I had my issues with him [Lee Strasberg], but I’ve read some things that just aren’t true, and I have to tell the truth about the man. He was a great teacher. If I have been good, I have to credit him with that. I was a bag of marbles, clattering and loose, and Lee put some order in me. He educated me. He trained me. I was also trained by Sanford Meisner, and I adore him, but Lee could speak to me in a way that was so direct. He woke me up.
There was a book that claimed Lee was cruel to actors. I never saw that, not until London, which was a catastrophe. [Baxley is referring to the production of The Three Sisters that was transferred to London.] He was tough on actors, which I guess some might consider cruelty, but the most frightening thing Lee gave me was freedom.
I was often very bad in The Three Sisters. Sometimes I was good, but I was often very bad. I just couldn’t maintain a focus on my character. I was shrill. Gerry [Geraldine Page] told me I was too often shrill. She told me that when I pushed her: Gerry would never just say that to an actress. I needed her help.

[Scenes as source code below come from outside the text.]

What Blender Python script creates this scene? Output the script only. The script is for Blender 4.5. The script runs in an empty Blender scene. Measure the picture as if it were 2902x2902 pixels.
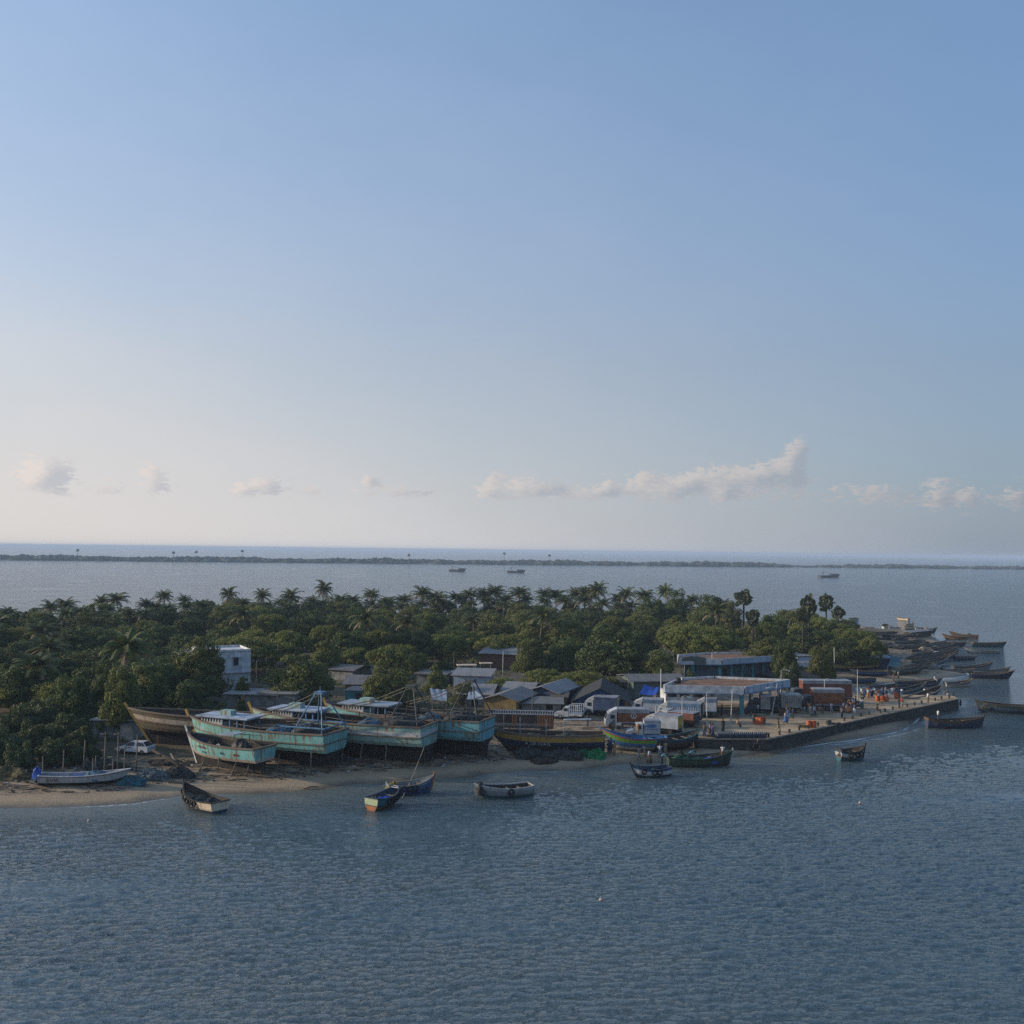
import bpy, bmesh, math, random
import numpy as np
from mathutils import Vector, Matrix
R = math.radians
S = bpy.context.scene
COL = S.collection
random.seed(7)
# ---------------------------------------------------------------- camera (stands 25 m above the water on a bridge)
CAMH, FPX = 25.0, 3000.0                      # height in metres, focal length in photo pixels (2902 wide)
PITCH, ROLL = math.atan(109/3000.0), R(0.671)
_F = Vector((0, math.cos(PITCH), math.sin(PITCH)))
_U0 = Vector((0, -math.sin(PITCH), math.cos(PITCH))); _R0 = Vector((1, 0, 0))
_Rt = math.cos(ROLL)*_R0 + math.sin(ROLL)*_U0
_Up = -math.sin(ROLL)*_R0 + math.cos(ROLL)*_U0
cd = bpy.data.cameras.new('camera'); cam = bpy.data.objects.new('camera', cd); COL.objects.link(cam)
cd.sensor_width = 36; cd.lens = 36*FPX/2902; cd.clip_start = 0.5; cd.clip_end = 60000
M_ = Matrix((( _Rt.x, _Up.x, -_F.x), (_Rt.y, _Up.y, -_F.y), (_Rt.z, _Up.z, -_F.z))).to_4x4()
cam.matrix_world = Matrix.Translation((0, 0, CAMH)) @ M_
S.camera = cam
# ---------------------------------------------------------------- light
SUN_EL, SUN_AZ = R(16), R(-88)                # azimuth from +Y, negative to the left
sd = bpy.data.lights.new('sun', 'SUN'); sd.energy = 4.2; sd.angle = R(1.2); sd.color = (1.0, 0.83, 0.62)
sun = bpy.data.objects.new('sun', sd); COL.objects.link(sun)
_sv = Vector((math.sin(SUN_AZ)*math.cos(SUN_EL), math.cos(SUN_AZ)*math.cos(SUN_EL), math.sin(SUN_EL)))
sun.rotation_euler = _sv.to_track_quat('Z', 'Y').to_euler()
W = bpy.data.worlds.new('World'); S.world = W; W.use_nodes = True
S.view_settings.view_transform = 'Standard'; S.view_settings.look = 'None'
S.view_settings.exposure = 0.0; S.view_settings.gamma = 1.0
S.cycles.use_denoising = False
S.cycles.max_bounces = 6; S.cycles.diffuse_bounces = 2; S.cycles.glossy_bounces = 2; S.cycles.volume_bounces = 1
S.cycles.transparent_max_bounces = 6; S.cycles.caustics_reflective = False; S.cycles.caustics_refractive = False
S.cycles.sample_clamp_indirect = 2; S.cycles.sample_clamp_direct = 3

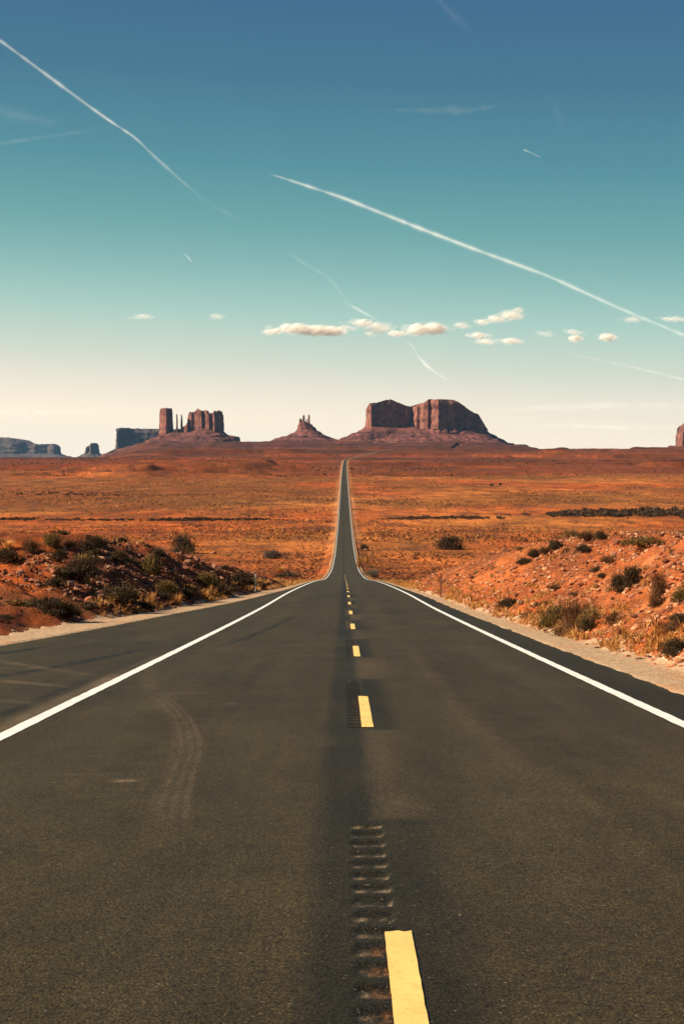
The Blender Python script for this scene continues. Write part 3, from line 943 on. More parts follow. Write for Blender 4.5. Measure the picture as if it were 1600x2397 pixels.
# ------------------------------------------------------------------ plants
def leaf_cloud(n, rx, h, seed, cols, leaf=(0.06, 0.018), clumps=26, up=0.5):
    """many small leaf blades gathered in clumps over a dome; returns mesh arrays"""
    r = np.random.default_rng(seed)
    th = r.uniform(0, 2 * np.pi, clumps); ph = np.arccos(r.uniform(0.0, 1, clumps)); rad = r.uniform(0.55, 1.0, clumps)
    ir = 1 + 0.25 * np.sin(3 * th + seed) + r.normal(0, 0.12, clumps)
    C = np.stack([rx * ir * np.sin(ph) * np.cos(th) * rad, rx * ir * np.sin(ph) * np.sin(th) * rad, h * (0.12 + 0.82 * np.cos(ph) * rad)], -1)
    cs = r.uniform(0.16, 0.32, clumps) * rx
    k = r.integers(0, clumps, n)
    P = C[k] + r.normal(0, 1, (n, 3)) * cs[k][:, None] * np.array([1, 1, 0.75])
    P[:, 2] = np.abs(P[:, 2]) + 0.01
    d = r.normal(0, 1, (n, 3)); d[:, 2] = np.abs(d[:, 2]) + up; d += 0.6 * P / max(rx, h)
    d /= np.linalg.norm(d, axis=1)[:, None]
    sd = np.cross(d, r.normal(0, 1, (n, 3))); sd /= np.linalg.norm(sd, axis=1)[:, None]
    L = leaf[0] * r.uniform(0.6, 1.5, n)[:, None]; Wd = leaf[1] * r.uniform(0.6, 1.4, n)[:, None]
    V = np.stack([P - sd * Wd * 0.5, P + sd * Wd * 0.5, P + d * L + sd * Wd * 0.35, P + d * L - sd * Wd * 0.35], 1).reshape(-1, 3)
    F = np.arange(4 * n).reshape(-1, 4)
    cc = np.array(cols)
    cl = cc[r.integers(0, len(cc), clumps)][k] * r.uniform(0.7, 1.3, n)[:, None]
    return V, F, np.repeat(cl, 4, 0)


def twigs(n, rx, h, seed, col):
    r = np.random.default_rng(seed)
    V = []; F = []
    for i in range(n):
        a = r.uniform(0, 2 * np.pi); rr = rx * r.uniform(0.3, 1.0); hh = h * r.uniform(0.4, 0.95)
        p0 = np.array([0.04 * math.cos(a), 0.04 * math.sin(a), -0.06]); p2 = np.array([rr * math.cos(a), rr * math.sin(a), hh])
        p1 = (p0 + p2) / 2 + r.normal(0, 0.06, 3) * rx + np.array([0, 0, 0.08 * h])
        b0 = len(V)
        for p, w in ((p0, 0.016), (p1, 0.010), (p2, 0.004)):
            for q in range(3):
                V.append(p + w * (0.6 + rx) * np.array([math.cos(q * 2.094), math.sin(q * 2.094), 0]))
        for s in range(2):
            for q in range(3):
                F.append((b0 + 3 * s + q, b0 + 3 * s + (q + 1) % 3, b0 + 3 * s + 3 + (q + 1) % 3, b0 + 3 * s + 3 + q))
    V = np.array(V)
    return V, np.array(F), np.tile(np.array([col]), (len(V), 1)) * np.random.default_rng(seed + 1).uniform(0.7, 1.3, (len(V), 1))


def tuft(n, rx, h, seed, cols):
    """grass tuft: bent blades from one root"""
    r = np.random.default_rng(seed)
    a = r.uniform(0, 2 * np.pi, n); b = np.abs(r.normal(0, 0.5, n)); hh = h * r.uniform(0.5, 1.1, n)
    root = np.stack([np.cos(a), np.sin(a), 0 * a], -1) * (rx * 0.35 * r.uniform(0, 1, n))[:, None]
    dirv = np.stack([np.cos(a) * np.sin(b), np.sin(a) * np.sin(b), np.cos(b)], -1)
    mid = root + dirv * (hh * 0.55)[:, None]
    tip = root + dirv * hh[:, None] + np.stack([np.cos(a), np.sin(a), -0.6 + 0 * a], -1) * (0.22 * hh)[:, None]
    sd = np.stack([-np.sin(a), np.cos(a), 0 * a], -1) * (0.010 * r.uniform(0.7, 1.5, n))[:, None]
    V = np.stack([root - sd, root + sd, mid + sd, mid - sd, tip], 1).reshape(-1, 3)
    i = np.arange(n) * 5
    F4 = np.stack([i, i + 1, i + 2, i + 3], -1); F3 = np.stack([i + 3, i + 2, i + 4], -1)
    cc = np.array(cols)[r.integers(0, len(cols), n)] * r.uniform(0.75, 1.25, n)[:, None]
    return V, [F4, F3], np.repeat(cc, 5, 0)


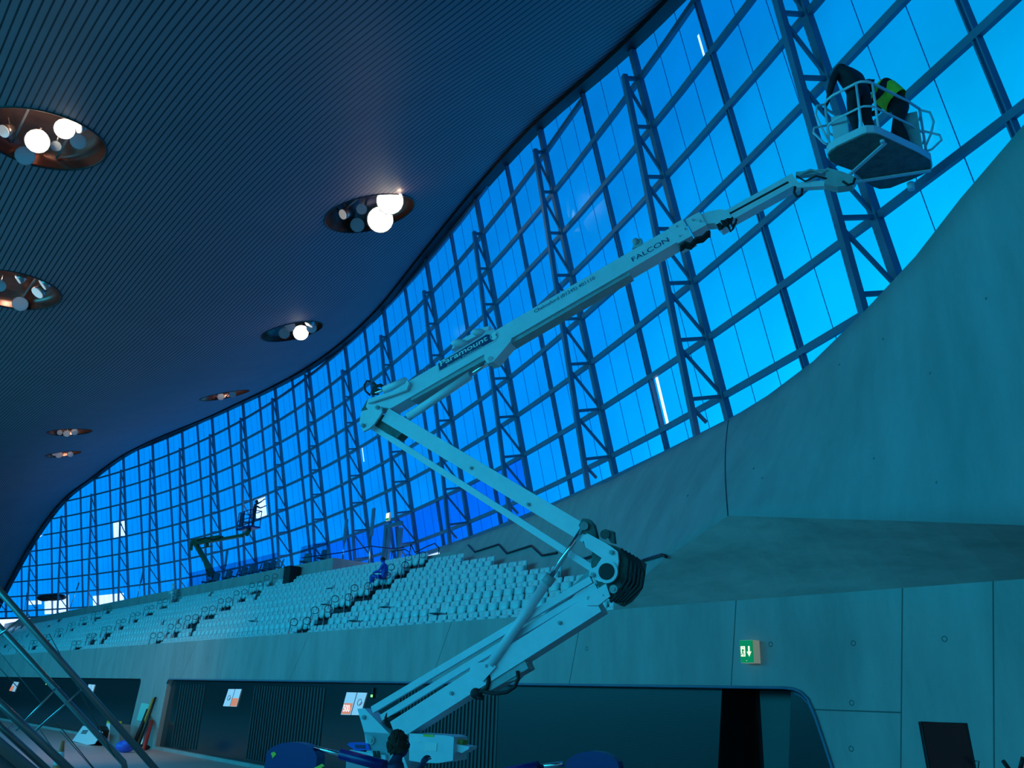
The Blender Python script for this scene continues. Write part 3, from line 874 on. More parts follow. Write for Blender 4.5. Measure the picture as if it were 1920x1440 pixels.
# stair handrail hoops
def hoop(h=1.0):
    P = [Vector((0, 0, 0)), Vector((0, 0, h*.62)), Vector((.02, 0, h*.8))]
    for k in range(9):
        a = pi+k/8*2*pi*.86
        P.append(Vector((.14+.14*math.cos(a), 0, h*.95+.13*math.sin(-a))))
    m = MB(); m.tube(P, .015, 6); return m
HM = hoop().mesh('hoop_rail', 'handrail')
HM.transform(Matrix.Rotation(math.radians(62), 4, 'Z'))
LP = MB(); LP.cyl((0, 0, 0), (0, 0, .62), .026, 8); LM = LP.mesh('hoop_leg', 'steel')
for ai, a in enumerate(AISLES[:4]):
    for k in range(ROWS):
        if a < 12 and k > 6: continue
        for sd in (-1, 1):
            r = thing('stair_handrail', 'hooked handrail hoop on the %s side of the %s stairway from the right, %s' % ('left' if sd > 0 else 'right', ['nearest', 'second', 'third', 'fourth'][ai], ORD[k]), 'handrail',
                      group='stairway handrail hoops', mtx=FM @ Matrix.Translation((-(a+sd*.52), TREAD*k+.2, Z0+RISE*k)))
            for me, nm in ((HM, 'hoop_rail'), (LM, 'lower_post')):
                c = bpy.data.objects.new(nm, me); COL.objects.link(c); c.parent = r
# half steps in the stairways
m = MB()
for a in AISLES:
    for k in range(ROWS-1): m.box((-a, TREAD*(k+1)-.2, Z0+RISE*k+.125), (1.0, .4, .25))
structure(put(m, 'trim_6', 'stand_floor', world=False, origin=FM))
# ---------------------------------------------------------------- boom lift, all in one vertical plane
LA, LB = atw(740, 1400, 14.5), atw(1640, 290, 14.5)
LX = Vector((LB.x-LA.x, LB.y-LA.y, 0)).normalized()
LN = Vector((-LX.y, LX.x, 0))
if LN.y < 0: LN = -LN                     # away from the camera
def lp(px, py, off=0.):
    "pixel on the lift's plane, off metres behind it"
    d = ray(px, py); o = LA+LN*off
    return d*((o@LN)/(d@LN))
PXM = 14.5/FPX
def wm(px): return px*PXM*.98
def beam(m, a, b, hpx, dep, off=0., hpx2=None):
    "box section whose near face centre line runs a-b in pixels"
    A, B = lp(*a, off), lp(*b, off); x = (B-A).normalized(); y = LN; z = x.cross(y)
    if z.z < 0: z = -z
    h1, h2 = wm(hpx)/2, wm(hpx2 or hpx)/2
    vs = [A-z*h1, B-z*h2, B+z*h2, A+z*h1]; m.add(vs+[v+LN*dep for v in vs], [(0, 1, 2, 3), (7, 6, 5, 4), (0, 4, 5, 1), (1, 5, 6, 2), (2, 6, 7, 3), (3, 7, 4, 0)])
def plate(m, pts, dep, off=0.): m.prism([lp(x, y, off) for x, y in pts], LN*dep)
def bolt(m, x, y, r=.035, off=0.): p = lp(x, y, off); m.cyl(p-LN*.03, p+LN*.01, r, 10); m.cyl(p-LN*.05, p, r*.5, 6)
lift = thing('boom_lift', 'white articulated spider boom lift with blue outriggers and raised basket, in front of the seats', 'boom lift', Vector((LA.x, LA.y, FLOOR)))
DEP = .42
# lower boom
m = MB(); beam(m, (738, 1371), (1118, 1129), 38, .36); plate(m, [(878, 1266), (884, 1244), (921, 1240), (930, 1250), (905, 1278)], .05, -.05)
m.cur = 1; beam(m, (900, 1291), (985, 1241), 26, .30, .03); plate(m, [(960, 1262), (990, 1240), (985, 1255), (965, 1275), (930, 1285)], .2, .06)
m.cur = 0
plate(m, [(1100, 1135), (1108, 1112), (1136, 1094), (1144, 1118), (1122, 1135)], .05, -.05)
lb = put(m, 'lower_boom', ['lift_paint', 'lift_grey'], lift)
m = MB()
for p in ((1050, 1168), (1105, 1122), (1133, 1117), (847, 1300)): bolt(m, *p)
bolt(m, 915, 1249, .07)
put(m, 'pivot_pin', 'lift_grey', lb)
m = MB(); beam(m, (697, 1331), (1108, 1086), 13, .08, .04); put(m, 'levelling_link', 'lift_paint', lift)
m = MB(); beam(m, (714, 1346), (1118, 1100), 12, .08, .10); put(m, 'levelling_link', 'lift_paint', lift)
m = MB(); beam(m, (985, 1195), (1120, 1060), 12, .10, .34); put(m, 'levelling_link', 'lift_grey', lift)
# cylinder of the elbow
m = MB(); m.cyl(lp(920, 1246, -.02), lp(1031, 1084, -.02), .082, 14); cy = put(m, 'lift_cylinder', 'lift_paint', lift)
m = MB(); m.cyl(lp(1031, 1084, -.02), lp(1095, 986, -.02), .042, 12); put(m, 'piston_rod', 'chrome', cy)
m = MB(); m.cyl(lp(1024, 1094, -.02), lp(1034, 1080, -.02), .095, 14); put(m, 'end_cap', 'lift_grey', cy)
m = MB(); m.cyl(lp(1095, 986, -.1), lp(1095, 986, .14), .07, 12); put(m, 'rod_eye', 'lift_grey', cy)
# mid boom
m = MB(); beam(m, (722, 777), (1100, 1003), 32, .32)
mbm = put(m, 'middle_boom', 'lift_paint', lift)
m = MB()
for p in ((884, 878), (991, 946), (1111, 1022)): bolt(m, *p)
put(m, 'pivot_pin', 'lift_grey', mbm)
m = MB(); beam(m, (690, 795), (1112, 1067), 13, .1, .1); put(m, 'levelling_link', 'lift_paint', lift)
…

I came off stage one night aware that I had been very, very bad. If you do an ‘as if’ exercise, and you imagine that actors are connected by invisible threads, well, every thread had fallen to the floor of that stage, and I was tripping over them. I had no connection.
The next day I went to see Lee, and I told him how bad I had been. I wanted him to help me. I think I wanted him to yell at me. I may have wanted him to fire me. I don’t know. But Lee just looked at me and told me that I knew how to fix what was wrong. Then he said, Let’s work on it. I wanted—I really wanted—for him to criticize me, to show me how much he knew, but he just led me into a session where he worked with me on my concentration.
He was a great teacher. He pissed me off, and I lost contact with him, but there’s a lot of crap being written and said about him. We’ve got to keep the history clear.